The Super Bowl is in a few days, as if most of you need to be reminded. Two young men playing in the game for the Denver Broncos started out life in rugged and rough circumstances, and it is a wonder they made it to this point in their lives. Demaryius Thomas, a star receiver, and Knowshon Moreno, a star runner, were raised by others rather than their own father and mother. Demaryius’ mother and grandmother are in prison; his mother for 20 years and his grandma 40 to life. They were taken out of his life at age 11, when just before they were arrested the young boy begged his mother to stop selling drugs out of their home.  After bouncing around from one unsuitable situation to another, he was taken in by his aunt and uncle who gave him love, structure, and took him to church where his uncle would preach. They loved him and taught him a work ethic from the first day. Knowshon was raised by his grandmother, a woman of faith, after spending an early life with his father, in and out of homeless shelters, until she asked the courts and received custody; she then was able to provide a home, love, and structure for Knowshon with help from others, like coaches, who were like a father to him along the way.
Both these young men received the hands-on love, kindness and action described by our Lord in the account of the sheep and the goats at the end of Matthew 25. Jesus concludes his parables in Matthew 24 and 25 in which he fixes in the minds of his hearers the preeminent necessity of being ready for his return, with this picture of the great white-throned judgment awaiting “all the nations (all humanity) after his return. What strikes the reader about Jesus’ means of discernment to separate the sheep from the goats, from his disciples on his right, and those who refused to hear and act on his words on his left, was that the action of obedience was hands-on; it was personally done, not by a surrogate or somehow removed from the personal engagement characterizing those who were the sheep on his right.

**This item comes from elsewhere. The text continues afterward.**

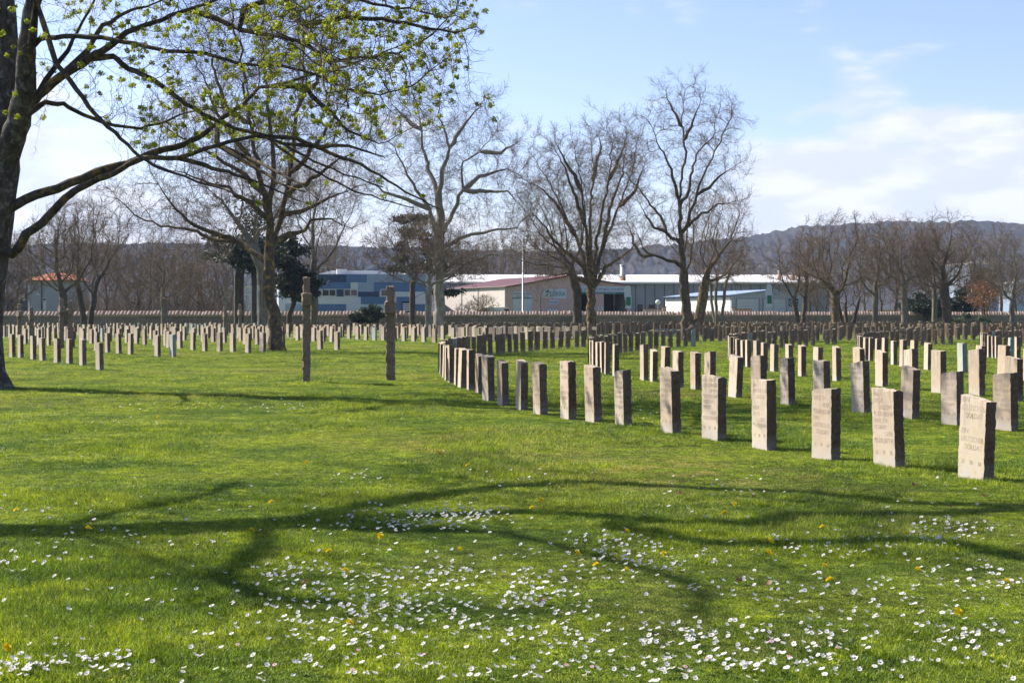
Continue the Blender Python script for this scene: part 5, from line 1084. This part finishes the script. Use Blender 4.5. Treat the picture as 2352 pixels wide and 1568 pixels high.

Many have contrived to make the words of Jesus refer strictly to care for the physically poor, since the apparent references are to the lack of physical necessities such as food, drink, welcome, clothing, health, and freedom. The careful reader of the Book of Matthew will remember the Beatitudes in Matthew 5, as well as the whole context of the gospels where Jesus puts preeminence on spiritual poverty over physical poverty, though spiritual poverty describes all stations in life; the physically poor are certainly included because they suffer in spiritual poverty as the non-poor do; still, Jesus said, “It is harder for a rich man to enter heaven than to pass through the eye of a needle. Nevertheless, Jesus “fed Nicodemus every bit as much as healing the poor leper who came to Him to be made “clean.
The point of Jesus’ disclosure of the global dividing of humanity before the Great Judgment Throne is that his true disciples were those who had been engaged in personally obeying his commandments, doing it with their own hands, lips, eyes, heart, strength, soul, and mind. Following Jesus means personal engagement.
The means by which some have sought “to care for the poor in our day and age and to possibly assuage the guilt of seeing the poor live so poorly in our society, is to legislate resources (taxes) of others while keeping at a personal distance; creating dependency, rather than transformation. These “big-government-solves-all-ills ideologues seldom are known for personal generosity of their own resources, much less their personal engagement in carrying out Christ’s commands. As the Scripture says,“Blessed is the man who wisely considers the poor man’s case. Thomas Chalmers, a godly saint and leader of the evangelical church in Scotland during the industrial revolution of the 1800s, engaged believers in his parish in urban Glasgow in ministering to the poor in that city. He did not abide those who had resources merely giving offerings to assist the poor. He insisted they give of their time in personal encouragement, instruction, mentoring, and evangelizing the poor who were suffering due to impoverishment. Thus a genuine obedience to Christ’s commands as he describes here and elsewhere was entered into; and the reward was greater joy.
The believer is to engage his whole person, not just his physical resources (those too) in following Jesus’ command to feed, clothe, befriend, visit, encourage, come alongside the spiritually poor, and win them into the Kingdom. It may involve ministry in the slums of the world, on Wall Street, the university campus, a youth home like PAYH, the halls of government, or to your own neighbor. This is the imprimatur of the sheep on the right of the throne. The global divide here of sheep and goats is eternal; only the sheep and goats Jesus has in view are the men and women you live among on this globe, including you.